Berger was a strong opponent of America's involvement in the First World War, describing it as a "the wholesale murder in Europe". However, as Shane Hamilton has pointed out: "the main thrust of Berger's anti-war stance was socialistic, not pacifistic."
In 1918 Berger was charged under the Espionage Act and after being found guilty was sentenced to twenty years in prison. While free on appeal, Berger was elected to Congress in 1919 with an increased majority. In 1921 the Supreme Court overturned Berger's conviction.
As well as representing the people of Milwaukee in Congress, Berger edited the Milwaukee Leader (1911-1921) and served as chairman of the American Socialist Party (1927-1929). He was a strong opponent of the American Communist Party and warned against the "folly of imitating Soviet models, condemning the concept of the dictatorship of the proletariat." A collection of his speeches and editorials, Voice and Pen, was published in 1929.
Victor Berger died on 16th July, 1929, from injuries sustained in a streetcar accident in Milwaukee.
Primary Sources
(1) Shane Hamilton, Victor Berger and Socialist Opposition to World War One (1998)
Ethical pacifism played a minor and relatively insignificant role in Victor Berger's opposition to World War I. In fact, on several occasions Berger placed his opposition to war on the shelf and focused his attention instead on the potential boost war could provide for the Socialist cause. On the eve of Germany's declaration of war on Russia, Berger wrote his wife that the imminent war could be "a good thing because it would hurt both the Czar and the Kaiser - and surely hurt the cause of monarchy and absolutism in Europe." Certainly Berger did not view the war as "a good thing" for very long, but as the war first got under way, he interpreted the fight in Europe as a potential boost for the Socialist cause. Similarly, when America first became officially involved in the war, Berger viewed American participation in the war as a possible boon to the American Socialist cause. Berger thought the military's great and immediate demand for food, shelter, and munitions would force the government to adopt socialist ideas by running industries, fixing prices, and coordinating the distribution of goods. Berger's prediction was not far off the mark on this point, for countless government agencies were created during the Wilson administration, including the War Industries Board, to set production schedules, standardize production procedures, and coordinate government purchases. Berger believed the government would also have to assume control of all means of interstate transportation and communication (one of the major goals of the Socialist program) in order to effectively prosecute the war.
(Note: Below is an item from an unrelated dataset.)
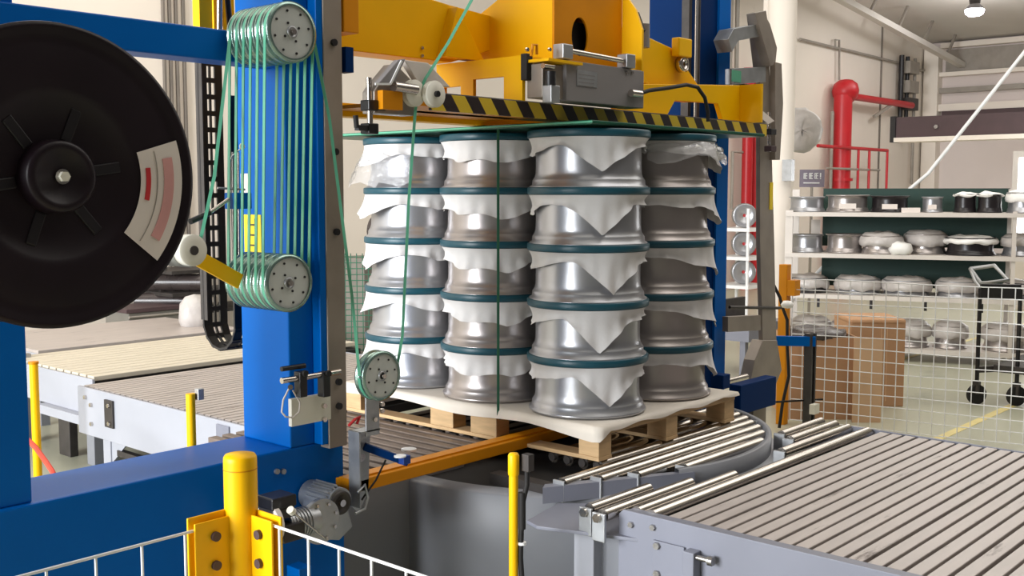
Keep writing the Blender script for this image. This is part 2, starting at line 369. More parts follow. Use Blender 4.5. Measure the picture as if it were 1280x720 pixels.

Thus, Berger did not immediately condemn America's involvement in the war on moral grounds. Instead, he viewed the situation in the context of socialism, stating that "There will be no return to the old order, once we shall have started on the path of collective activities." Berger's opposition to war was complex and not necessarily based on any sort of moral pacifism, for he was often willing to overlook the ethical concerns of war in order to view the possible benefits war could provide for the Socialists' political cause. Also, in cases of sustained repression of human rights, or if a country wrongfully invaded another country, Berger defended war as a practical means of defense. As he once commented in a Congressional committee meeting, "war sometimes cannot be avoided." Although Berger certainly did oppose World War I on moral grounds, calling it "the wholesale murder in Europe," the main thrust of Berger's anti-war stance was socialistic, not pacifistic.
If ethical concerns were not the driving force behind Berger's opposition to World War I, neither was his opposition simply a result of his German heritage. In fact, readers of the Milwaukee Leader (a great majority of whom were of German descent) often attacked Berger for his paper's unsympathetic coverage of Germany's involvement in the war. While other Milwaukeeans of German descent openly supported the Fatherland in the first years of war, Victor Berger "told the pro-Germans in plain words that their attempt to express the European partisanship through any old party will be a failure, and that they can not express such partisanship through the Socialist Party because it is pro-American to the core." The Milwaukee Free Press, responding to Berger's lack of sympathy for the German cause, labeled him "the original prophet of ill-omen for the German cause" and accused him of trying to "arouse prejudice against the German emperor." Berger rarely tried to hide his distaste for the autocratic regime of the German Kaiser; unfortunately, many Milwaukeeans could not accept attacks, whether justified or not, on their beloved Fatherland. As his daughter later noted in an unpublished biography, "Papa...hated the Kaiser. In Milwaukee, that didn't increase Papa's popularity." This lack of allegiance to the German cause may have been the primary reason for Berger's defeat in the 1914 Congressional elections. Berger's opponent, the incumbent Republican William Stafford (Berger had lost his 1912 bid for reelection to the House), coasted to victory by attacking Berger for not sufficiently supporting the German war cause. Thus, if Victor Berger's opposition to World War I resulted from his allegiance to the German nation, he certainly did a poor job of indicating this fact to his fellow German-Americans.